Дизайн цифровых платформ все больше вращается вокруг этих первобытных и архетипичных мотивов социального участия, направленных на конкуренцию за статус. Люди в сети прилагают много усилий, создавая более приемлемую цифровую версию себя.

Их цифровые действия — подсознательный запрос на признание. Запрос, который социальные сети превращают в требование времени. Если на запрос нет реакции, фрустрация переходит в агрессию.

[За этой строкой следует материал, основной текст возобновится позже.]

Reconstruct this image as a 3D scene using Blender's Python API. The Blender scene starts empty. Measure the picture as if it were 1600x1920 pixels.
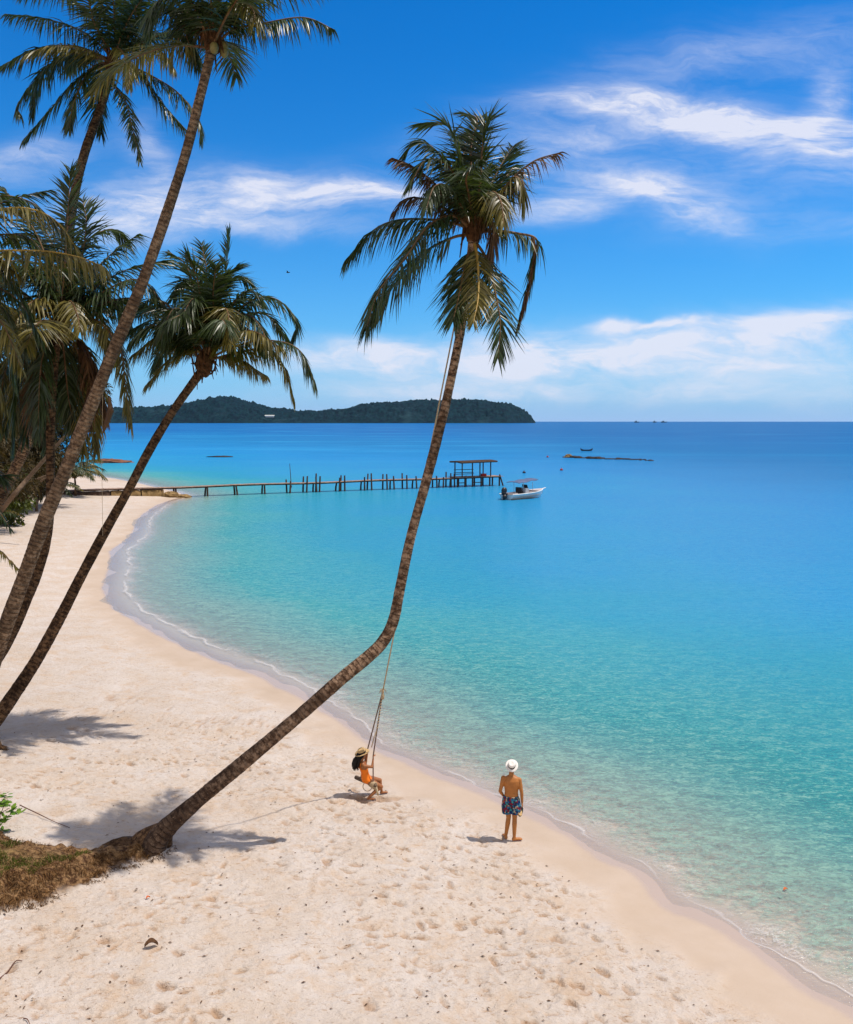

На человеческом измерении здесь можно было бы и остановиться. Но цифровая коммуникация, собирая наши персональные данные, не только выступает в роли судьи, но и навязывает дальнейший алгоритм самоутверждения. Пирамида Маслоу становится ацтекской пирамидой. Стань жрецом и вырежь сердце у жертвы обсидиановым ножом ИИ. И брось это сердце с пирамиды ценностей вниз, в толпу. Стандарты сообщества примут пищу с уважением и благодарностью.

Мораль здесь не работает, потому что роль алгоритмов лишает самоактуализацию свободы действий. Теперь мы «самоактуализируемся» даже не осознавая этого, просто останавливаясь, чтобы просмотреть что-то привлекшее наше внимание, во время прокручивания ленты «фудкорта», то есть перевариваемых новостей.

Какие алгоритмы стимулируют цифровую антропофагию?

Например, «нужно быть услышанным или увиденным». «Каково ваше мнение?» перерастает в экзистенциальный запрос. Потребность быть услышанным превращается в политическое требование.

В нашем безграмотном обществе стало важно настаивать на том, что кого-то «очень нужно прочитать». Чем оно примитивнее, тем больше настаивают. Инволюция идет от чтения к просмотрам, потому что читать — это сложно, все, что длиннее твита, — лонгрид.

Грамотность, по умолчанию, из-за своих технических возможностей была избирательной и элитарной. Она отбирала тех, кто может что-то написать и чьи произведения могли пересечь интеллектуальный порог публикации.

Ни одно из этих ограничений в цифре больше не существует.

Цифровые медиа создали новый императив идентичностей, которые не имеют старых ограничений в виде совести.

Эмансипация авторства дала каждому доступ не только к информации, но и к такому самовыражению, при котором появилась обязанность для каждого не просто разоблачать определенную онлайн-активность, но и агрессивно реагировать.

Возможность цифрового самоутверждения превратилась в агрессивное требование к другим «поставь лайк или сгинь». Социальные сети, эволюционируя, делятся на аутистичные пузыри и психопатические авторитарные секты. Примерно как неандертальцы и кроманьйонцы. Эта поляризация порождает энергетический вампиризм глобальных масштабов.

Склонность Homo sapiens к массовому уничтожению себе подобных — очевидный признак нашего вида, над которым лили крокодиловы слезы поколения гуманистов. То есть гомицид, оправданный разными религиозно-политическими ритуалами, является интегральной частью людской культуры.

Хорошая новость в том, что цифровая реальность с ее поведенческими патологиями пока что имеет не особо много общего с физической реальностью. В реальной жизни люди в кризисных обстоятельствах большей частью усиливают взаимопомощь и поддержку, потому что базовые инстинкты видового выживания сейчас побеждают галюцинаторные механизмы влияния на массовое сознание. Вопрос в том, что вскоре будет считаться более реальным: то, что мы видим в окне квартиры или в окне браузера?

Спросите молодое поколение, если у вас есть к нему логин и пароль.